Evidentemente, no es una situación cómoda para los diferentes partidos políticos. En otras palabras, todos defienden el Estado de Derecho, pero discrepan en las atribuciones que hay que concederle; todos comparten como un fatum la misma economía de mercado, pero a la hora de recaudar unos insisten en las tasas y otros en los impuestos y, dentro de estos, unos más bien en los directos y otros en los indirectos, con apelaciones a justicias distributivas y valores varios; todos aceptan la Declaración Universal de Derechos Humanos, pero entendiéndola siempre como Declaración de Derechos Humanos Universales, lo que no es lo mismo, por no hablar de que se ha olvidado algo que en otro tiempo estuvo presente: la inconsistencia lógica de la propia Declaración; todos reniegan de la violencia como forma de solucionar los conflictos, pero apenas si insisten en que el Estado se sustenta sobre su monopolio; todos dicen defender la división de poderes, pero el ejecutivo se encuentra sobredimensionado sobre los restantes, hasta el punto de que en algunos sitios los representantes políticos se presentan a sí mismos como candidatos para ocupar este cuando no se da efectiva y directa elección al mismo; todos reniegan de la corrupción, pero saben que es la única manera de ser eficaz en la gestión de los recursos (requisitos de idoneidad y oportunidad, ayudados por lo que algunos juristas llaman huida del derecho administrativo); todos, en fin, comparten el mismo propósito: alcanzar el poder del Estado, porque saben que no es lo mismo que gestionarlo, saber que les lleva a rechazar el mandarinato, es decir, fiárselo a los funcionarios.
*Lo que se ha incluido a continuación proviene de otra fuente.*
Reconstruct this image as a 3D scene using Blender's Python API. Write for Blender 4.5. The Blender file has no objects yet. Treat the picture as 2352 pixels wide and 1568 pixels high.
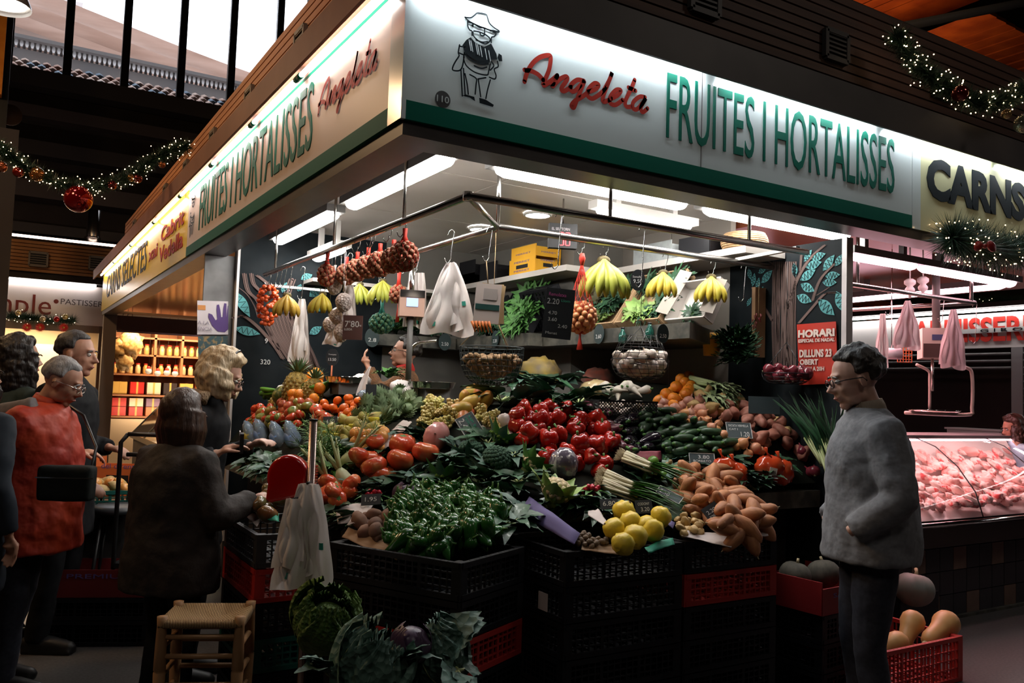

Ante esta situación, las pequeñas diferencias lo son todo. Se dan sobre todo en el plano de los usos y las costumbres: matrimonio homosexual, política lingüística, derechos de los animales, conciencia medioambiental, eutanasia o muerte digna, violencia machista, determinación genérica, alimentación sana o legalización de drogas, entre otros que llamaríamos superestructurales. Es solo a partir de estos asuntos que salen a la palestra invocaciones de la libertad, negativa o positiva, tangerina o ebúrnea, encantados de poder disponer ya de un lugar de confrontación donde señalarse e imponer sus propios valores, más liberales, más democristianos, más progresistas. Es decir, no digo que no sean problemas acuciantes, sino que son problemas que sirven fundamentalemente para generar el lugar de las diferencias y poder darse los pellizcos de monjas pertinentes (pienso en Lenin cuando decía, ahora no sé dónde, que la lucha de clases pasa muy pocas veces por la política). No cabe sino reconocer que la izquierda es hegemónica en este sentido, habiéndose convertido en la depositaria de los buenos sentimientos.
De hecho, no tiene razones objetivas para modificar su estrategia, aunque debería comprender que, cuando las soluciones pasan exclusivamente por legiferar y burocratizar el monopolio del corazón (como le decía Giscard a Mitterrand), se corre el riesgo de abrir la posibilidad de lo que ya en El manifiesto comunista se denominaba socialismo feudal, es decir, el fascismo, pero no tanto porque sean los que de veras saben apretar las tuercas de la gente, sino porque son los que saben de verdad qué nostalgias evocar y qué valores desenterrar, cómo suscitar la esperanza de la recuperación de lo fulminado por el capital y su desencantamiento del mundo convirtiéndolo todo en mercancia. De hecho, esa es la función indispensable de la derecha: contener esa deriva.
Recuerdo ahora que algún antropólogo contaba de alguna tribu (no sé si los Nuer o los Dinka) el tabú de la mano izquierda. Con la siniestra no se podían hacer determinadas cosas: ordeñar, cazar, etc., so pena de sanción moral. ¿Cómo resolvían la proporción de zurdos que se da normalmente? Una solución emic muy interesante: según decían al antropólogo, tales individuos tenían la mano derecha en la izquierda. Sencillo, claro y práctico, tal vez cínico. Mientras tanto, el capital sonríe. Parece ser el único que ha leído a Marx.